Karl Malden (1912-2009)

“Boys, this is my church.  And if you don’t think Christ is down here on the waterfront, you’ve got another guess coming.”

Karl Malden has passed away at the age of 97.  Malden won an Academy Award for Best Supporting Actor for 1951′s A Streetcar Named Desire, but I liked him best as the dockyard priest, Fr.

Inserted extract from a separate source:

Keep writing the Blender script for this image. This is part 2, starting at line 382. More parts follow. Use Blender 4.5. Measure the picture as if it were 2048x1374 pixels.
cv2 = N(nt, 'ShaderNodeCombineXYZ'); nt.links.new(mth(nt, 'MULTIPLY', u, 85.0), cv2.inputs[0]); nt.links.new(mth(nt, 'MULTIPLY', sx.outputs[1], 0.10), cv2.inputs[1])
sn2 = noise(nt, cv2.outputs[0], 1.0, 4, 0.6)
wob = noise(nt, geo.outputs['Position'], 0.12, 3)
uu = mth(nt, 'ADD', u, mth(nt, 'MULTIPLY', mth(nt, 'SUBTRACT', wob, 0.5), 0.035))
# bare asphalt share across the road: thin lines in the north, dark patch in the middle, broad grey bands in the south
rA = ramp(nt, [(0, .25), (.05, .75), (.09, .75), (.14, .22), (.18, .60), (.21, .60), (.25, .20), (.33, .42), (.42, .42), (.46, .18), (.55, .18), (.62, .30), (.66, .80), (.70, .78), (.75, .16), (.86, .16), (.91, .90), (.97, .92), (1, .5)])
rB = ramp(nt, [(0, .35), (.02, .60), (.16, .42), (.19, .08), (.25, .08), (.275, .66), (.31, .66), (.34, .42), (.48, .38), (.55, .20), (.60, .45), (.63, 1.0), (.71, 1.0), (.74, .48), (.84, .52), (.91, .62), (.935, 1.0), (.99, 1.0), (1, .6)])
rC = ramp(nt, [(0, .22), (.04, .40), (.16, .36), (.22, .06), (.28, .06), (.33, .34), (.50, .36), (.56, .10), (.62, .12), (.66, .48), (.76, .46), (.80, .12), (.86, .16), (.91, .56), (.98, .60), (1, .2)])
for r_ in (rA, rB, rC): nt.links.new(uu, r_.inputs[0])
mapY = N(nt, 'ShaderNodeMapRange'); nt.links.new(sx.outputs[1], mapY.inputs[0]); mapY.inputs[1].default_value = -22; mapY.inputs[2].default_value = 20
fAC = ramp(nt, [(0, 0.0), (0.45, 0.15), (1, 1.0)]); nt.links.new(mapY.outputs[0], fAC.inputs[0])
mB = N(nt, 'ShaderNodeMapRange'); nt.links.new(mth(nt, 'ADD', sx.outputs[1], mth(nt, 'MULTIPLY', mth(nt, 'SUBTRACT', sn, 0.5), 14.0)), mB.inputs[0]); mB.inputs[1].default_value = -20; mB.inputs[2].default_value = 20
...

Barry, in On the Waterfront.   Both films (as well as Baby Doll) were directed by Elia Kazan, whom Malden knew from his early days on Broadway.  Malden was instantly recognizable for his bulbous nose, but he had a kind face and a gentle manner.  His talent is inarguable.  Malden also will be remembered by many for his television show, Streets of San Francisco (co-starring Michael Douglas), as well as AmEx commercials.  Besides his contributions to film and television, Malden’s achievements include service in World War II, a five-year stint as president of the Academy of Motion Picture Arts and Sciences, committee work for the US Post Office, and, perhaps most impressively, a 70 year marriage.  Though any passing is marked by grief, Malden lived for nearly a century, was married to one woman for more than two/thirds of that time, and appeared in some of the most important and well-loved movies of the time (besides the Kazan movies, some others are Ruby Gentry, Hitchcock’s I Confess, Fear Strikes Out, Pollyanna, One-Eyed Jacks, Birdman of Alcatraz, How the West Was Won, Gypsy, The Cincinnatti Kid, and Patton).  My mom would call that “a good run.”

*No posts for a month!  June flew by because of unavoidable work obligations and the like. The Divorcee has been sitting by my DVD player just begging to be watched, and will be soon.  Incidentally, I did get a chance to watch Spaced.  I may be 10 years too late to the party, but how genius was that show?  I’m obsessed.